L'initiative de la Jeunesse socialiste " contre la spéculation sur les denrées alimentaires " ne va pas modifier les conditions de travail en Suisse et ne menace pas les emplois dans le secteur du négoce de matières premières. Myret Zaki, rédactrice en chef de l'hebdomadaire " Bilan " ne comprend pas l'argument de la perte d'emplois brandi par les opposants à l'initiative sur laquelle le peuple vote le 28 février 2016.

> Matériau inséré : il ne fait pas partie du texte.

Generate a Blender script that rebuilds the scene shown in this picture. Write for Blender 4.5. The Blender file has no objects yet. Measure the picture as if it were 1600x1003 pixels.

« Le secteur des négociants qui représente environ 20% du PIB genevois (3,9% du PIB suisse), ne serait pas touché par l’initiative », affirme Myret Zaki, qui connaît très bien la finance pour y avoir travaillé avant de devenir journaliste. « Ces négociants, essentiellement actifs dans l’Arc lémanique, à Zoug et un petit peu à Zürich, qui organisent des cargaisons de matières premières physiques, qui affrètent des cargos, ne sont pas dans la spéculation», poursuit la rédactrice en chef du magazine économique « Bilan ». Ce secteur représente 35 000 emplois en Suisse dont 16 000 à Genève. Et d’expliquer que « ce sont les traders qui spéculent, pas les négociants de matières physiques. »
L’initiative veut en effet interdire aux banques, aux gestionnaires de fortune, aux assurances et aux investisseurs institutionnels d’investir dans des véhicules financiers se rapportant à des matières premières agricoles ou des denrées alimentaires. Il en va de même pour la vente de produits structurés correspondants. La Confédération doit en outre s'engager en faveur d'une lutte efficace à l'échelle mondiale contre la spéculation sur les denrées alimentaires. Par contre, l’initiative ne touche pas au « hedging », à savoir les contrats à terme pour garantir les prix.
Arguments de la droite peu étayés
Pourquoi la droite martèle-t-elle donc pareillement que l’initiative contre la spéculation amènerait d’importantes pertes d’emplois dans le secteur du négoce ? A part que brandir la menace sur les emplois est l’argument favori de la droite pour effrayer la population, il ne se justifie pas vraiment. Myret Zaki ne comprend en tout cas pas ce raisonnement et se demande même si les opposants ont saisi le contenu de l’initiative. « Leurs arguments sur les pertes d’emploi sont peu étayés. Ils prétendent que des négociants ou des banques déménageraient, mais ne disent ni lesquels, ni pourquoi ils le feraient. »
Ces produits spéculatifs ne font pas l’unanimité
Cette régulation pourrait à la rigueur rendre l’environnement moins compétitif. Mais là encore, elle relativise : « Eventuellement à la marge, elle pourrait contrarier des professionnels de l'investissement qui proposent des placements basés sur les matières agricoles à leurs clients. Mais à cet égard-là aussi, ces placements ne font pas l'unanimité: certaines banques ont déclaré ne plus vouloir investir dans des produits financiers basés sur les matières agricoles. »
Cette classe d’actifs est en outre généralement peu représentée dans les portefeuilles, fait-elle encore remarquer. Ce qui au final n’aurait donc que peu ou pas d’influence sur les revenus par exemple des caisses de pension. Seuls les fonds à vocation spéculative (« hedge funds ») qui offrent des produits dérivés liés aux marchés des matières premières seraient vraiment touchés. Or ils sont peu nombreux en Suisse.
Il est néanmoins clair que l’essentiel de la spéculation sur les denrées alimentaires se fait à New York ou Chicago et pas en Suisse. Toutefois, si l’initiative était acceptée, les banques suisses, qui gèrent tout de même des milliards de titres pour leur clients pourraient tout simplement renoncer à ces produits spéculatifs « de toute manière volatils et de loin pas indispensables ».
Encore un argument de plus pour déposer un Oui dans l’urne le 28 février.